→ **EXERCISE DETAILS**
Set down exactly the first line of the entries and every line after it, through the line with "bg = w.node_tree.nodes['Background'];".

--- Start GIVEN RECORDS ---

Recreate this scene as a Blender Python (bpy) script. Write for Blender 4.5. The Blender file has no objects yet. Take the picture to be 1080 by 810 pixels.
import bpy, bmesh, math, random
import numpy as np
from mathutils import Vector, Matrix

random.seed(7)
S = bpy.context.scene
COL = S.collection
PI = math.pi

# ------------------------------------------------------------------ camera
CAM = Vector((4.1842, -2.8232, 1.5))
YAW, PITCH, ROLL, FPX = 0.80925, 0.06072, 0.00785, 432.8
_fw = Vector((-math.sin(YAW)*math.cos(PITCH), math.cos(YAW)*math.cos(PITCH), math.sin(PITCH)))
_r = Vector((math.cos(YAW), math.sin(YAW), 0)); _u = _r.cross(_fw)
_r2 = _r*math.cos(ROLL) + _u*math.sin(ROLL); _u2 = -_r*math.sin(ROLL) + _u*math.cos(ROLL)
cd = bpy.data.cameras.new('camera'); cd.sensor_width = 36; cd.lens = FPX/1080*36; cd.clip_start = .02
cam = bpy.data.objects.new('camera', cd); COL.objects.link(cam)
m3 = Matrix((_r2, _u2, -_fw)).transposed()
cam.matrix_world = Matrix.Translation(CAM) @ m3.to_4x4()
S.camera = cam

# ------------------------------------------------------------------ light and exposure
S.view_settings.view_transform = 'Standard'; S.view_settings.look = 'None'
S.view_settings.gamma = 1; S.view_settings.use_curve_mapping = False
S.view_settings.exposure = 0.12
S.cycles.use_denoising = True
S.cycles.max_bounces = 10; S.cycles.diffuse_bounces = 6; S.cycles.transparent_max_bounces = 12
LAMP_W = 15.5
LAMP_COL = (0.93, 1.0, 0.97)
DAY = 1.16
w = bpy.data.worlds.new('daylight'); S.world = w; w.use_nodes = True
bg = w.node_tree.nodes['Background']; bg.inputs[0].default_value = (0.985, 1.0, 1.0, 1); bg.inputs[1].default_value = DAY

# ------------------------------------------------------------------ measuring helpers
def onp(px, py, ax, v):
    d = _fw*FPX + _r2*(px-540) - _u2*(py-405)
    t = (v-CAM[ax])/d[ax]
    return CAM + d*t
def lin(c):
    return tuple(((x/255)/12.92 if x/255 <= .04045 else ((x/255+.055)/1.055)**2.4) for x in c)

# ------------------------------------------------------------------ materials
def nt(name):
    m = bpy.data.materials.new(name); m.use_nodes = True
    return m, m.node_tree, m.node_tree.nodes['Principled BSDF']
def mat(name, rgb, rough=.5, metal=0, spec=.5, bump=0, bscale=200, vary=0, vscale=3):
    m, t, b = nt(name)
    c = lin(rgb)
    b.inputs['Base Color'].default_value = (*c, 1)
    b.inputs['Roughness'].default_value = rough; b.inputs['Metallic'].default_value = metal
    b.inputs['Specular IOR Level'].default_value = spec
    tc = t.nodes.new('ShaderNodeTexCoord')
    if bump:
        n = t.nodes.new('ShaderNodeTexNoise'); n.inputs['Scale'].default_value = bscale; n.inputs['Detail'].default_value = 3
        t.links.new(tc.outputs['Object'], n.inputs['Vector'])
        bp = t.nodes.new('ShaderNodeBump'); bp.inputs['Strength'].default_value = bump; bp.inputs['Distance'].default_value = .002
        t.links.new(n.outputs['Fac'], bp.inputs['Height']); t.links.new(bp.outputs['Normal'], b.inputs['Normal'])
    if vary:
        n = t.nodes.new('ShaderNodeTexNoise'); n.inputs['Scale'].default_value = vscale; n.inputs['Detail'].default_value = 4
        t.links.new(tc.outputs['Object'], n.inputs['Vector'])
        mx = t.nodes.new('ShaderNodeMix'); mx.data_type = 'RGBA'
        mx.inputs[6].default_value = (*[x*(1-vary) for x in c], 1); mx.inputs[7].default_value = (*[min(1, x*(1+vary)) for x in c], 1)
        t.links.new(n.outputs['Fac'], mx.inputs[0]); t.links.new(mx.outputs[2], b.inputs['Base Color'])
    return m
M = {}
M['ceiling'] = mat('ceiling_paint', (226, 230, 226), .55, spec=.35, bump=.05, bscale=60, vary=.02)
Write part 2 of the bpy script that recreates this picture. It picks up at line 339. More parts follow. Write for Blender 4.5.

--- End GIVEN RECORDS ---

→ **OUTPUT FOR THIS TASK**
Recreate this scene as a Blender Python (bpy) script. Write for Blender 4.5. The Blender file has no objects yet. Take the picture to be 1080 by 810 pixels.
import bpy, bmesh, math, random
import numpy as np
from mathutils import Vector, Matrix

random.seed(7)
S = bpy.context.scene
COL = S.collection
PI = math.pi

# ------------------------------------------------------------------ camera
CAM = Vector((4.1842, -2.8232, 1.5))
YAW, PITCH, ROLL, FPX = 0.80925, 0.06072, 0.00785, 432.8
_fw = Vector((-math.sin(YAW)*math.cos(PITCH), math.cos(YAW)*math.cos(PITCH), math.sin(PITCH)))
_r = Vector((math.cos(YAW), math.sin(YAW), 0)); _u = _r.cross(_fw)
_r2 = _r*math.cos(ROLL) + _u*math.sin(ROLL); _u2 = -_r*math.sin(ROLL) + _u*math.cos(ROLL)
cd = bpy.data.cameras.new('camera'); cd.sensor_width = 36; cd.lens = FPX/1080*36; cd.clip_start = .02
cam = bpy.data.objects.new('camera', cd); COL.objects.link(cam)
m3 = Matrix((_r2, _u2, -_fw)).transposed()
cam.matrix_world = Matrix.Translation(CAM) @ m3.to_4x4()
S.camera = cam

# ------------------------------------------------------------------ light and exposure
S.view_settings.view_transform = 'Standard'; S.view_settings.look = 'None'
S.view_settings.gamma = 1; S.view_settings.use_curve_mapping = False
S.view_settings.exposure = 0.12
S.cycles.use_denoising = True
S.cycles.max_bounces = 10; S.cycles.diffuse_bounces = 6; S.cycles.transparent_max_bounces = 12
LAMP_W = 15.5
LAMP_COL = (0.93, 1.0, 0.97)
DAY = 1.16
w = bpy.data.worlds.new('daylight'); S.world = w; w.use_nodes = True
bg = w.node_tree.nodes['Background']; bg.inputs[0].default_value = (0.985, 1.0, 1.0, 1); bg.inputs[1].default_value = DAY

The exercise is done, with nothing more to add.